> **Work to be completed**
From the listing below, extract every line containing "that".
[Start of Listing]
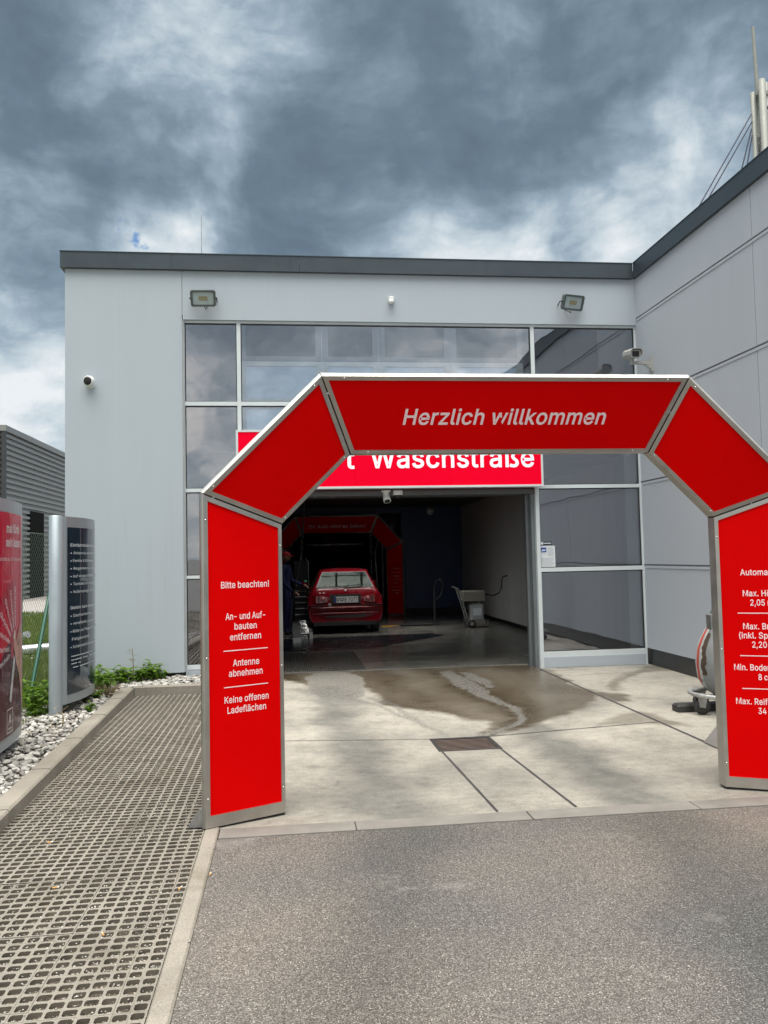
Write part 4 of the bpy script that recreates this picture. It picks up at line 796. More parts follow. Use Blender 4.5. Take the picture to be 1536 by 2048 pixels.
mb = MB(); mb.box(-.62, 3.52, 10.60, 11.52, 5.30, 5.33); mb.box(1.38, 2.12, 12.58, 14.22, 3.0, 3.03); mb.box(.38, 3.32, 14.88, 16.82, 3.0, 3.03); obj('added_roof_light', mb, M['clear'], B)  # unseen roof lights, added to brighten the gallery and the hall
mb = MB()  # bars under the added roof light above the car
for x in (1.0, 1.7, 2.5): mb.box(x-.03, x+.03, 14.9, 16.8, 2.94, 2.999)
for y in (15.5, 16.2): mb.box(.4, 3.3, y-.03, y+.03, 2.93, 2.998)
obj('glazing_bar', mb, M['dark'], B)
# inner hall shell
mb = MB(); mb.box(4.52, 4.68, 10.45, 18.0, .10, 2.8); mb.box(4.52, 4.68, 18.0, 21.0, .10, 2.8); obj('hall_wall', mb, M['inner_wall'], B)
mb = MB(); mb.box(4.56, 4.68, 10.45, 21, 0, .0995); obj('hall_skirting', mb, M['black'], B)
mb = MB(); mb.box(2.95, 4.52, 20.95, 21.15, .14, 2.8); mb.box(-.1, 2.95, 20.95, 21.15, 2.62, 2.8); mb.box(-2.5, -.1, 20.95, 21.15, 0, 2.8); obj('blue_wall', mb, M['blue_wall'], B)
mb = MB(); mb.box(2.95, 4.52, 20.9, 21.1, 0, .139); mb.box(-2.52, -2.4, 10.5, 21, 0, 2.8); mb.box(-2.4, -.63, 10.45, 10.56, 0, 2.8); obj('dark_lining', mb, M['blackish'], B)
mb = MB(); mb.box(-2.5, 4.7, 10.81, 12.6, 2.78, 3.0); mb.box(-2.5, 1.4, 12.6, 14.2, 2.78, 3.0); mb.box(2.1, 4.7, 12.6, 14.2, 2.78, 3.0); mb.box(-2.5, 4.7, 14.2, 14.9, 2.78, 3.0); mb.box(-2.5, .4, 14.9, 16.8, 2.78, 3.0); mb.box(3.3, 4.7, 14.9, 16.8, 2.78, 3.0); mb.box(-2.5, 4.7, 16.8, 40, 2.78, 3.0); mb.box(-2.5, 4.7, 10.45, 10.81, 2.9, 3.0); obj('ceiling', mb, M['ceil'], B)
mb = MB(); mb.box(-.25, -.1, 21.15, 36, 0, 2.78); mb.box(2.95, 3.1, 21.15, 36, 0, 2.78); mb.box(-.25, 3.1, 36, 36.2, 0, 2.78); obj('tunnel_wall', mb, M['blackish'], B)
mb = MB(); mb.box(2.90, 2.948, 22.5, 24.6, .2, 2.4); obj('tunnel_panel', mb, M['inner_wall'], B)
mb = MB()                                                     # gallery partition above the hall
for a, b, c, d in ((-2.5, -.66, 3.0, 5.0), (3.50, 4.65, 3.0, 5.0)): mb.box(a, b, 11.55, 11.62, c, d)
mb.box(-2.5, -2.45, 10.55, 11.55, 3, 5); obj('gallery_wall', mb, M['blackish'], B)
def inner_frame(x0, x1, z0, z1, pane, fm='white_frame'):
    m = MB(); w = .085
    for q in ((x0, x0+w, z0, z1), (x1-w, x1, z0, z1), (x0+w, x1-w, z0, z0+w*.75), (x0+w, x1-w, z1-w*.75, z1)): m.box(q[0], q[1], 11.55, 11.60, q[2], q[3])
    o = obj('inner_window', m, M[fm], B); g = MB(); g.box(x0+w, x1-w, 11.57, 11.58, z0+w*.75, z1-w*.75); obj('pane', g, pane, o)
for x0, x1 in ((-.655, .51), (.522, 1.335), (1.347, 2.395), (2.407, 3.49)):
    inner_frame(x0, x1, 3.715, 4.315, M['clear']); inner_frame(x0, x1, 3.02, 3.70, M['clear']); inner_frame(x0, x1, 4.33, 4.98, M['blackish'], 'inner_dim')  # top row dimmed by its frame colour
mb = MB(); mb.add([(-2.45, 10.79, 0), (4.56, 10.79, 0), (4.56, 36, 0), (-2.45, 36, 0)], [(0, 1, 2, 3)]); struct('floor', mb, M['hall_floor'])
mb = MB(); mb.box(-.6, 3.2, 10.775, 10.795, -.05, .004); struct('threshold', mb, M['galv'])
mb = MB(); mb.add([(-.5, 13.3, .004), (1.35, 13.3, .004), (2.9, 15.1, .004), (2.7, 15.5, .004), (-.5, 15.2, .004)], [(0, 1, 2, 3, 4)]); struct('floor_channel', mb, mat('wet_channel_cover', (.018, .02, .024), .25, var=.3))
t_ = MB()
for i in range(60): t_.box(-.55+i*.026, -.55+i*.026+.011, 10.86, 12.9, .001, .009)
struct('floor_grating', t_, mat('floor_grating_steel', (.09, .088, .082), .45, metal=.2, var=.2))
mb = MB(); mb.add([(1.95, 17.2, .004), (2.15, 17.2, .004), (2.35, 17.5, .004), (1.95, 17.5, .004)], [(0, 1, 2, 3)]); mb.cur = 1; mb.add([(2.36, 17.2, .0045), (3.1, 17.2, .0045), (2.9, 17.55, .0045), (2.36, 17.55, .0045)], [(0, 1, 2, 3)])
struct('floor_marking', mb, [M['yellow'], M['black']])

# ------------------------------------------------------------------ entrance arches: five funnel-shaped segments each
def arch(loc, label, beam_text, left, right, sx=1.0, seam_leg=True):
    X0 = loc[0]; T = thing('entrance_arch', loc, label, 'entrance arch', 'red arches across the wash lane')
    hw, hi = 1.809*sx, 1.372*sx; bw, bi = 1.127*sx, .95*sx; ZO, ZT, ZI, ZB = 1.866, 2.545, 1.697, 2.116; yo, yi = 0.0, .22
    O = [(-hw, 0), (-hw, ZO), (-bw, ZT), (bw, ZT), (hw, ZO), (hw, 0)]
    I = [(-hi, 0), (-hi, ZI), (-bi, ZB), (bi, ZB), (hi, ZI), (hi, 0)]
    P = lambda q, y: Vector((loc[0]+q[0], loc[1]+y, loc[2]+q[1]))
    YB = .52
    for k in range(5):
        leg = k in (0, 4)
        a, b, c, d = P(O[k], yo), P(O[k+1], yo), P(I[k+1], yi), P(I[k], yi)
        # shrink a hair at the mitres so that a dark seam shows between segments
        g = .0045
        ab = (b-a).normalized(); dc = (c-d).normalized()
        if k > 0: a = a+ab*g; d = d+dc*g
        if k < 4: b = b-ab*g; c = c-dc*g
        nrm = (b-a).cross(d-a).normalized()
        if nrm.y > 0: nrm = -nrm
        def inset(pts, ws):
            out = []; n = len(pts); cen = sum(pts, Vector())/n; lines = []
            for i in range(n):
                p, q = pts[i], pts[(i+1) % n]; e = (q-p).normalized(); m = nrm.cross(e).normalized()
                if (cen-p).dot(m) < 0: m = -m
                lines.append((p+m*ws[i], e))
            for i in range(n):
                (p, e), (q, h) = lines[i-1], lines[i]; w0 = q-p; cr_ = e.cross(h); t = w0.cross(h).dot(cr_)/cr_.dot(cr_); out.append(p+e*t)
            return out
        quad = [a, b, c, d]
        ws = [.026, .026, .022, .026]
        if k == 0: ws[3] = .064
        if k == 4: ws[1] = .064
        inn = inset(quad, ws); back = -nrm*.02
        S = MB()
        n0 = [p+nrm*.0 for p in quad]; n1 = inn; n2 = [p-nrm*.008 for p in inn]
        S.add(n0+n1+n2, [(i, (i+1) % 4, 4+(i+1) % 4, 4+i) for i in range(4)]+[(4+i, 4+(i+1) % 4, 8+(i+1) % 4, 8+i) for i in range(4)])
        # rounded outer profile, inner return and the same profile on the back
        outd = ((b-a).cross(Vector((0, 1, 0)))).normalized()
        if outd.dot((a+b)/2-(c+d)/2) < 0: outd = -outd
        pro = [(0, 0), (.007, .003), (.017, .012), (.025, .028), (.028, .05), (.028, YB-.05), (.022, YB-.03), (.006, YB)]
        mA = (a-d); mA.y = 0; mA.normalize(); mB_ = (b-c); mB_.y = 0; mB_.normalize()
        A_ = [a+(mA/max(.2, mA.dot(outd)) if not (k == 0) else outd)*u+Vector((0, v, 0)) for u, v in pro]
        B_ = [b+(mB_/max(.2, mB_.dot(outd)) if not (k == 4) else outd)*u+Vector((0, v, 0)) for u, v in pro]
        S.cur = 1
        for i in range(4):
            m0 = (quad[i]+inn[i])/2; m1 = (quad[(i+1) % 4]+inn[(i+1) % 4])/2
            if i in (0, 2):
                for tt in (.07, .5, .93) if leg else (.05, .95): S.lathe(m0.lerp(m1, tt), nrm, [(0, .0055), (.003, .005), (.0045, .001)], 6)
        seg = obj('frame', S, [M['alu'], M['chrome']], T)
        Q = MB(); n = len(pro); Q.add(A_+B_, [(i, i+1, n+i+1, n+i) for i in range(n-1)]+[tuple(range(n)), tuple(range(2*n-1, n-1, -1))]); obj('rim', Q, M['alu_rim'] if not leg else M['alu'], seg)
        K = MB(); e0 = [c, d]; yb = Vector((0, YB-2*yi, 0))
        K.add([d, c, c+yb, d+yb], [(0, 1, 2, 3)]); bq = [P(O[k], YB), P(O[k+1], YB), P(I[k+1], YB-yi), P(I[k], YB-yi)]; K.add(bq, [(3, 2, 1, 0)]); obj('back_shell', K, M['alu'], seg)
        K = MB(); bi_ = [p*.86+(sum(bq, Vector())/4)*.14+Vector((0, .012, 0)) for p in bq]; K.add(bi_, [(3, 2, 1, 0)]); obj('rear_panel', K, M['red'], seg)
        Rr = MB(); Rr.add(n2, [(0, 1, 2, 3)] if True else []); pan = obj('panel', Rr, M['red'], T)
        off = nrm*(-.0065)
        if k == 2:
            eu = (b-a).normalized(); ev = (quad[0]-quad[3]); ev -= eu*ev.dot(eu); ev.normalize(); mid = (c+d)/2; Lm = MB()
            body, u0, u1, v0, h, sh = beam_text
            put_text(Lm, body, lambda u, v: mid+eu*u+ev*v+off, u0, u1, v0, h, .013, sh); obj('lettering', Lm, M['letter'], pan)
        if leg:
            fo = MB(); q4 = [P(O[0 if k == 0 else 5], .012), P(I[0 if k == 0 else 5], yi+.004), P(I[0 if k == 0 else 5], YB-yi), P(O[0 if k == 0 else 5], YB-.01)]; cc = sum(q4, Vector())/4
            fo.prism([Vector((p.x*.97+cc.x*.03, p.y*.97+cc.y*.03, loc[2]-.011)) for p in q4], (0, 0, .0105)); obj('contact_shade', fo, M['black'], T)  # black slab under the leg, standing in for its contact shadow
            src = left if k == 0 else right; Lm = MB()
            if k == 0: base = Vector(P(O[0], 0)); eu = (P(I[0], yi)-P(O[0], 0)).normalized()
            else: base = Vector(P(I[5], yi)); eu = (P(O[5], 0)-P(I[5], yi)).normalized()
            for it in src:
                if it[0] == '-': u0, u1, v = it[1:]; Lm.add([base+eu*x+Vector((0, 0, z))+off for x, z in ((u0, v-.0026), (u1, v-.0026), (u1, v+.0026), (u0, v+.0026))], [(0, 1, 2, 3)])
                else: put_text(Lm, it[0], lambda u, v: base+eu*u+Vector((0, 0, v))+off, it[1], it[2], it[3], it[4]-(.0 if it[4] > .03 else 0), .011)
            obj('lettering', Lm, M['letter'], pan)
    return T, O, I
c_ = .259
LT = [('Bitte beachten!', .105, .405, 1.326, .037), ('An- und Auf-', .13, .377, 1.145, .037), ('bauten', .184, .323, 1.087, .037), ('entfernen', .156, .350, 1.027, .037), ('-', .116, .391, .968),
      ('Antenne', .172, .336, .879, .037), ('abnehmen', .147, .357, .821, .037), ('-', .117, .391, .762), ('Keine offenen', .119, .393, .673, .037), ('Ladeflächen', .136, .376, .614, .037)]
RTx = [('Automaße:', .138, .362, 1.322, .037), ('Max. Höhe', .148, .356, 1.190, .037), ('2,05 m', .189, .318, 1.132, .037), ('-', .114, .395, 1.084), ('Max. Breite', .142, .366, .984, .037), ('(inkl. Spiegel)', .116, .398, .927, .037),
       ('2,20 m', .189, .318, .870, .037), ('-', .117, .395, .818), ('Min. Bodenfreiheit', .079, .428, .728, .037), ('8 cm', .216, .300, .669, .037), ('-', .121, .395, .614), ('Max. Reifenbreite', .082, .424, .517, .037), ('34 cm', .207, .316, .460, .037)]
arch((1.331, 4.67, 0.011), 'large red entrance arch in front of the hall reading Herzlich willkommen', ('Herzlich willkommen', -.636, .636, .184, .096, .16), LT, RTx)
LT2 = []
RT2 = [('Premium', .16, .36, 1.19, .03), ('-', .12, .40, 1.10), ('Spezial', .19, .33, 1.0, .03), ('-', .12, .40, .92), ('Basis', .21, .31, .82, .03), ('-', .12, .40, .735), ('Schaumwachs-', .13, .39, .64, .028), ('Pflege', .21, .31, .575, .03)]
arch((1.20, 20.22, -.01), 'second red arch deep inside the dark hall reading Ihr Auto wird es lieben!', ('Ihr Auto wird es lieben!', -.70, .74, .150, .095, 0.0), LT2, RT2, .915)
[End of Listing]
[Start of Listing]
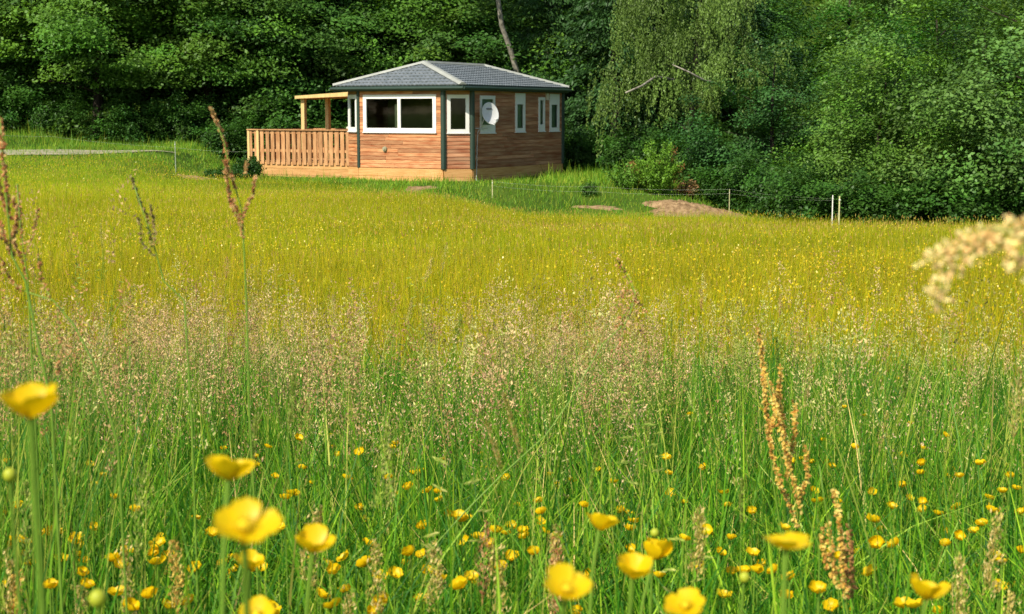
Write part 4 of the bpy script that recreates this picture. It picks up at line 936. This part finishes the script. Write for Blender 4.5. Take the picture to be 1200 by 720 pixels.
[End of Listing]
> **Full solution**
Write part 4 of the bpy script that recreates this picture. It picks up at line 796. More parts follow. Use Blender 4.5. Take the picture to be 1536 by 2048 pixels.
        # shrink a hair at the mitres so that a dark seam shows between segments
Write part 4 of the bpy script that recreates this picture. It picks up at line 936. This part finishes the script. Write for Blender 4.5. Take the picture to be 1200 by 720 pixels.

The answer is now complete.